▸ Goal of the exercise:
Start with the line containing "basket(-.715,-.47,-.50,-.26,.30,'dark wire basket" and write out each line through the end of the listing, exactly as given.

======== Given data

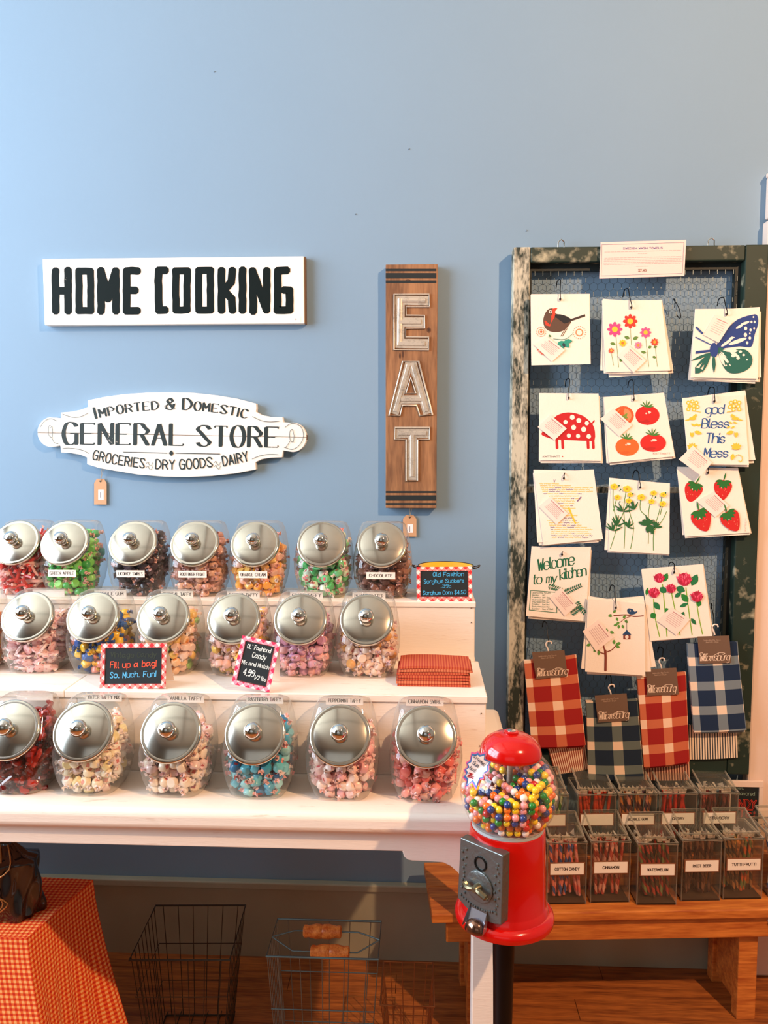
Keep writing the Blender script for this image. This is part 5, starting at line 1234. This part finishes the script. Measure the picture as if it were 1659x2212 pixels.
ris=MB().box(-.46,.55,-.0,.112,0,.088,benchw).build('bench_riser',bevel=.002); ris.location=(.62,-.17,BZ+.0004); ris.rotation_euler=(0,0,BA); ris.location.x+=-.0; tag(ris,'narrow wooden step raising the back row of candy boxes','riser')
bk_=[(1182,'',[((60,120,50),(200,210,170))],'green striped sticks'),(1285,'',[((200,60,30),(180,44,24))],'plain orange red sticks'),(1373,'BUBBLE GUM',[((60,40,60),(210,130,110)),((90,50,50),(200,120,60))],'pink and purple bubble gum sticks'),
(1460,'CHERRY',[((200,40,30),(176,28,24))],'solid red cherry sticks'),(1549,'STRAWBERRY',[((96,40,44),(170,70,64)),((70,40,44),(120,60,56))],'dark strawberry sticks')]
for px,t,cols,d in bk_: sbin(px,1800,Yb-.050+.018+(px-1400)*.00010-.004,BZ+.0892,t,cols,d,RB,0)
# chalk sign at right, behind the boxes
ck=crop(1550,1640,3.87,-.058)
co=empty('chalkboard_sign',ck(240,480),'white framed chalkboard with red outlined letters, half hidden at far right','sign')
x0,_,z1=ck(85,178); x1,_,z0=ck(372,520)
z0=BZ+.0892; zb_=z0
def cprism(name,a,b_,c_,d,y0,y1,m): return loc2(MB().box(a,b_,y0,y1,c_,d,m).build(name,co,bevel=.001))
cprism('board',x0+.008,x1-.012,z0+.01,z1-.018,-.056,-.050,chalk)
for a in ((x0,x1,z1-.018,z1),(x0,x1,z0,z0+.012),(x1-.012,x1,z0+.012,z1-.018),(x0,x0+.010,z0+.012,z1-.018)): cprism('frame_rail',*a,-.060,-.052,trimm)
c=Canvas(crop(1550,1640,3.87,-.0565))
c.text('Flavored',160,300,28,(150,170,150),sw=.12,width=150,rot=-.03,k=2); c.text('Asst.',140,250,26,(150,170,150),sw=.12,width=80,k=2)
c.text('NDY',178,402,62,(214,56,34),sw=.24,width=140,rot=-.05); c.text('NDY',178,402,62,(60,20,18),sw=.1,width=140,rot=-.05)
c.text('TE:',176,476,56,(214,56,34),sw=.24,width=130,rot=-.04); c.text('TE:',176,476,56,(60,20,18),sw=.1,width=130,rot=-.04)
loc2(c.build('chalk_lettering',co))

# ================= under the table =================
clothg=plaid('orange_gingham',(214,44,14),(255,190,120),1,1,.5,mid=(240,110,44))
# cloth over a crate: drape grid with uv in cloth metres
def drape():
    q=MB(); ztop=.50; NF=64; vs=[];uv=[];fs=[]
    A=[(-1.45,-.735),(-.842,-.74),(-.795,-.50),(-1.42,-.47)]
    per=[];
    for i in range(4):
        a,b_=A[i],A[(i+1)%4]
        for k in range(16): t=k/16; per.append((a[0]+(b_[0]-a[0])*t,a[1]+(b_[1]-a[1])*t))
    cx,cy=sum(p[0] for p in per)/64,sum(p[1] for p in per)/64
    rows=12; n=64
    L=[0]
    for i in range(1,n): L.append(L[-1]+math.dist(per[i],per[i-1]))
    for j in range(rows+1):
        t=j/rows
        for i,(x,y) in enumerate(per):
            dx,dy=x-cx,y-cy; d=math.hypot(dx,dy); nx,ny=dx/d,dy/d
            corner=1-abs(((i%16)/16)-0)*2 if i%16<8 else 1-(1-(i%16)/16)*2
            corner=max(0,corner)
            f=(.030+.085*corner**2+.012*math.sin(i*1.9))*t**1.3 if j else 0
            # cloth drapes outwards at the corners in deep folds
            X=x+nx*f; Y=y+ny*f*(.9); Z=ztop-.0-(ztop-.0)*t - (.004 if j else 0)
            vs.append((X,Y,Z)); uv.append((L[i]*90,(Z)*90))
    for j in range(rows):
        for i in range(n): i2=(i+1)%n; fs.append((j*n+i,(j+1)*n+i,(j+1)*n+i2,j*n+i2))
    q.add(vs,fs,clothg,uv=uv)
    # top
    q.add([(x,y,ztop) for x,y in per],[tuple(range(n))],clothg,uv=[(x*90,y*90) for x,y in per])
    return q
o=drape().build('gingham_cloth',smooth=True,angle=60); tag(o,'orange gingham cloth draped over a box, lower left','tablecloth')
#crate=MB().box(-1.42,-.845,-.690,-.49,0,.495,mat('crate_wood',(120,80,50),.7)); 
#tag(crate.build('wooden_crate'),'wooden crate hidden under the orange gingham cloth','crate')
# dark cellophane bag
cello=mat('dark_cellophane',(30,20,24),.16,coat=1,bump=.6,bscale=30); ribbon=mat('gold_curling_ribbon',(190,140,80),.3,.5)
bg_=empty('cellophane_bag',(-.935,-.640,.5015),'dark glossy cellophane gift bag standing on the gingham cloth','bag')
q=MB(); vs=[];fs=[]; nz,na=34,64
for j in range(nz+1):
    t=j/nz; z=.205*t; rr=.075*(1-.12*t) if t<.62 else .053*(1-.75*(t-.62)/.18) if t<.8 else .013+.05*((t-.8)/.2)
    for i in range(na):
        a=2*math.pi*i/na; r2=rr*(1+.09*math.sin(a*5+t*7)+.05*math.sin(a*11-t*12)+.03*abs(math.sin(a*9+t*3))); vs.append((r2*math.cos(a),r2*.7*math.sin(a),z))
fs=[(j*na+i,j*na+(i+1)%na,(j+1)*na+(i+1)%na,(j+1)*na+i) for j in range(nz) for i in range(na)]+[tuple(range(na-1,-1,-1))]
q.add(vs,fs,cello); q.build('bag_body',bg_,smooth=True,angle=180)
q=MB(); 
for s_ in (0,1,2): q.tube(catmull([(.012*math.cos(s_*2),-.012,.160),(.03-.02*s_,-.045,.12),(-.02+.015*s_,-.056,.08),(.03-.01*s_,-.058,.05),(.0,-.055,.02)],4),.0016,5,ribbon)
q.build('ribbon',bg_,smooth=True)
# wire baskets
wirem=mat('basket_wire',(120,136,136),.35,.85); handw=wood('turned_handle_wood',(190,90,30),(236,150,70),(10,10,10),.35,scale=6); copw=mat('copper_wire',(150,96,60),.4,.8)
def basket(x0,x1,y0,y1,h,label,wm,grip=True,flare=.02,rz=0,n=6,m2=10):
    cx,cy=(x0+x1)/2,(y0+y1)/2; o=empty('wire_basket',(cx,cy,0),label,'basket','wire baskets under the table',rz); X,Y=(x1-x0)/2,(y1-y0)/2
    r=.0013; q=MB()
    def ring(z,k): 
        f=1-flare/X*(1-z/h); return [(-X*f,-Y*f,z),(X*f,-Y*f,z),(X*f,Y*f,z),(-X*f,Y*f,z)]
    for z,k in ((.004,r*2),(h*.33,r),(h*.66,r),(h,r*2)): MB().tube(ring(z,k),k,6,wm,closed=True).build('hoop_wire',o,smooth=True)
    A,B=ring(.004,0),ring(h,0)
    for s_ in range(4):
        cnt=n if s_%2==0 else m2
        q=MB()
        for i in range(cnt):
            t=(i+.5)/cnt; a=[A[s_][k]*(1-t)+A[(s_+1)%4][k]*t for k in range(3)]; b_=[B[s_][k]*(1-t)+B[(s_+1)%4][k]*t for k in range(3)]; q.tube([a,b_],r*.9,5,wm)
        q.build('side_wires',o,smooth=True)
    q=MB()
    for i in range(n): x=-X+2*X*(i+.5)/n; q.tube([(x*.9,-Y*.9,.004),(x*.9,Y*.9,.004)],r,5,wm)
    q.build('floor_wires',o)
    if grip:
        for sy in ((-1,1) if grip==2 else (1,)):
            yh=sy*.018; zt_=h+.006 if sy>0 else h-.022
            q=MB(); q.tube([(-X,0,h),(-X*.6,yh,zt_),(X*.6,yh,zt_),(X,0,h)],.0018,6,wm); hd=q.build('bail_handle',o,smooth=True)
            g=MB(); g.lathe([(.010,-.046),(.014,-.044),(.0145,-.038),(.013,-.034),(.017,-.016),(.0165,-.002),(.0155,0),(.0165,.002),(.017,.016),(.013,.034),(.0145,.038),(.014,.044),(.010,.046)],20,handw,T(-.01 if sy>0 else .012,yh,zt_)@RY(math.pi/2)); g.build('wooden_grip',hd,smooth=True,angle=50)
    return o
ctr=W(690,2100,-.60)
basket(-.352,-.095,-.605,-.455,.385,'tall silver wire basket with turned wooden grips, centre under the table',wirem,2,.028,.0,5,9)
basket(-.095,.035,-.50,-.33,.20,'low copper-toned wire basket beside the tall silver one',copw,False,.02,0,4,6)
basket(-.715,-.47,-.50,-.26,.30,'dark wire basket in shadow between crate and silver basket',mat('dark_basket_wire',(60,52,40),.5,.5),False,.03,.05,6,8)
#tag(MB().lathe([(.0,0),(.05,0),(.055,.12),(.045,.18),(.052,.20),(.0,.16)],24,mat('dark_gift_bag_film',(46,30,20),.3,coat=.4),T(0,0,0)).build('wrapped_bundle',loc=(-.65,-.39,.012),smooth=True),'brown film wrapped bundle sitting in the dark wire basket','bundle')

================

▸ Full response:
basket(-.715,-.47,-.50,-.26,.30,'dark wire basket in shadow between crate and silver basket',mat('dark_basket_wire',(60,52,40),.5,.5),False,.03,.05,6,8)
#tag(MB().lathe([(.0,0),(.05,0),(.055,.12),(.045,.18),(.052,.20),(.0,.16)],24,mat('dark_gift_bag_film',(46,30,20),.3,coat=.4),T(0,0,0)).build('wrapped_bundle',loc=(-.65,-.39,.012),smooth=True),'brown film wrapped bundle sitting in the dark wire basket','bundle')